If the UAW were to strike at all three companies, the total economic loss after just ten full days would be $5.6 billion, with workers losing out on a total of $859 million in wages, according to an analysis by the Anderson Economic Group. The UAW struck against just GM in 2019, sending Michigan into a single-quarter recession.

“The UAW wants to unionize a number of factories that are currently outside the purview of their agreements with automakers,” Earle told the DCNF. “The automakers, meanwhile, are trying to keep costs under control as a series of paradigm shifts, including the continuing development of electric vehicles, develops.”

The UAW and Biden have been at odds over the president’s green energy agenda, which includes huge subsidies for the electric vehicle (EV) industry. The UAW has held out on endorsing the president for the 2024 election, citing the low wages of jobs related to EV manufacturing due to the fact that they are not covered under current union deals, referring to such wages as “poverty-level.”

“Bidenomics has already contributed to inflation and supply chain disruptions in many ways, and Americans should be concerned about further supply chain disruptions to the economy, this time particularly around the automotive industry as a result of aggressive union demands,” Austen Bannan, an employment policy fellow with Americans for Prosperity, told the DCNF. “If their aggressive demands are met, costs may increase significantly over time for consumers, but strikes could cause the same.”

“The discussions between the Company and the UAW’s bargaining team continue to be constructive and collaborative with a focus on reaching a new agreement that balances the concerns of our 43,000 employees with our vision for the future — one that better positions the business to meet the challenges of the U.S. marketplace and secures the future for all of our employees, their families and our company,” Stellantis told the DCNF.

The Big Three make up 40% of the U.S. automotive market and have enough pull so that if union workers get a raise in wages and benefits, other nonunion employees in the automotive sector will most likely see gains, according to Fortune.

“This exemplifies the problems with collective bargaining and its one-size-fits-all approach to taking care of employees,” David Osborne, a fellow at the Institute for the American Worker, told the DCNF. “We’d all agree that high-performing employees should be paid well, but when union executives insist on pushing ‘green manufacturing’ or fighting climate change at the bargaining table, it sends a mixed message to management about what employees want. Before going on strike, rank-and-file employees should ask themselves whether those running UAW have been helpful or harmful to their cause.”

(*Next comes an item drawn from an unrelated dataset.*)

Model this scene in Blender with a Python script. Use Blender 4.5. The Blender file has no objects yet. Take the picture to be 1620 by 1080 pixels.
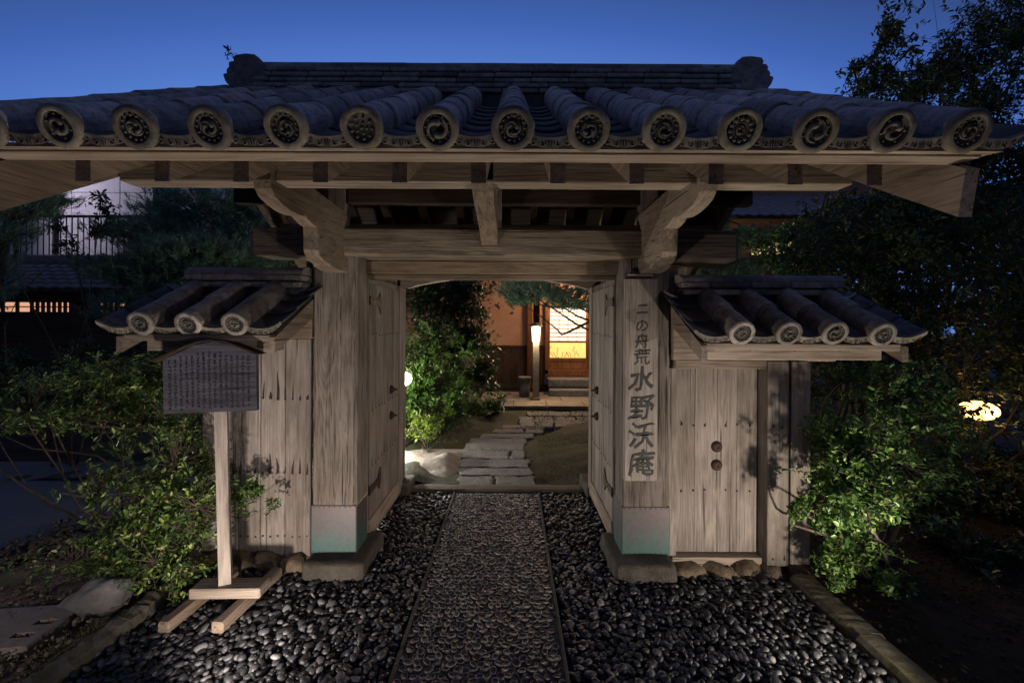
import bpy, bmesh, math, random
import numpy as np
from mathutils import Vector, Matrix, Euler
random.seed(7); RNG = np.random.default_rng(7)
sc = bpy.context.scene
col = sc.collection
PI = math.pi

# ------------------------------------------------------------------ camera
cam_d = bpy.data.cameras.new('camera'); cam = bpy.data.objects.new('camera', cam_d); col.objects.link(cam)
cam.location = (0.135, 0.0, 1.7)
cam.rotation_euler = (math.radians(90), math.radians(-0.3), 0)
cam_d.lens = 16; cam_d.sensor_width = 36; cam_d.shift_y = -30 / 1620
cam_d.clip_start = 0.05; cam_d.clip_end = 500
sc.camera = cam

# ------------------------------------------------------------------ world: dusk sky
w = bpy.data.worlds.new('World'); sc.world = w; w.use_nodes = True
nt = w.node_tree; N = nt.nodes; Lk = nt.links
for n in list(N): N.remove(n)
tc = N.new('ShaderNodeTexCoord'); sx = N.new('ShaderNodeSeparateXYZ'); Lk.new(tc.outputs['Generated'], sx.inputs[0])
dt = N.new('ShaderNodeVectorMath'); dt.operation = 'DOT_PRODUCT'; Lk.new(tc.outputs['Generated'], dt.inputs[0])
dt.inputs[1].default_value = (-.05, .93, .36)
m1 = N.new('ShaderNodeMath'); m1.operation = 'MULTIPLY'; Lk.new(dt.outputs['Value'], m1.inputs[0]); m1.inputs[1].default_value = .6
m2 = N.new('ShaderNodeMath'); m2.operation = 'MULTIPLY_ADD'; Lk.new(sx.outputs['Z'], m2.inputs[0]); m2.inputs[1].default_value = -.8; m2.inputs[2].default_value = .8
m3 = N.new('ShaderNodeMath'); m3.operation = 'ADD'; Lk.new(m1.outputs[0], m3.inputs[0]); Lk.new(m2.outputs[0], m3.inputs[1])
m4 = N.new('ShaderNodeMath'); m4.operation = 'MULTIPLY'; Lk.new(m3.outputs[0], m4.inputs[0]); m4.inputs[1].default_value = .625
rp = N.new('ShaderNodeValToRGB'); Lk.new(m4.outputs[0], rp.inputs[0])
E_ = rp.color_ramp.elements
E_[0].position = .0; E_[0].color = (.05, .065, .14, 1)
E_[1].position = 1.0; E_[1].color = (.10, .22, .62, 1)
for p, c in ((.40, (.055, .082, .20)), (.545, (.034, .076, .25)), (.59, (.052, .126, .44)), (.645, (.098, .225, .66)), (.75, (.10, .22, .62))):
    e = E_.new(p); e.color = (*c, 1)
bg = N.new('ShaderNodeBackground'); Lk.new(rp.outputs[0], bg.inputs[0]); bg.inputs[1].default_value = 1.0
wo = N.new('ShaderNodeOutputWorld'); Lk.new(bg.outputs[0], wo.inputs[0])

sc.view_settings.view_transform = 'Standard'; sc.view_settings.look = 'None'
sc.view_settings.exposure = 0; sc.view_settings.gamma = 1; sc.view_settings.use_curve_mapping = False
sc.render.engine = 'CYCLES'
try:
    sc.cycles.use_denoising = True
    sc.cycles.max_bounces = 6; sc.cycles.caustics_reflective = False; sc.cycles.caustics_refractive = False
    sc.cycles.sample_clamp_indirect = 3
except Exception: pass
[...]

“We’ve been working hard with the UAW every day to ensure we get this agreement right for all our stakeholders,” GM said in a statement to the DCNF. “We know that our U.S. economic impact supports more than six jobs for every job created by GM. We take that responsibility very seriously, and we continue to bargain in good faith each day to support our team members, our customers and dealers, the community, our suppliers, and the business.”

“Ford is proud to build more vehicles in America and employ more UAW-represented hourly workers in America than any other automaker,” Ford told the DCNF. “We look forward to working with the UAW on creative solutions during this time when our dramatically changing industry needs a skilled and competitive workforce more than ever.”

The UAW did not immediately respond to a request to comment from the DCNF.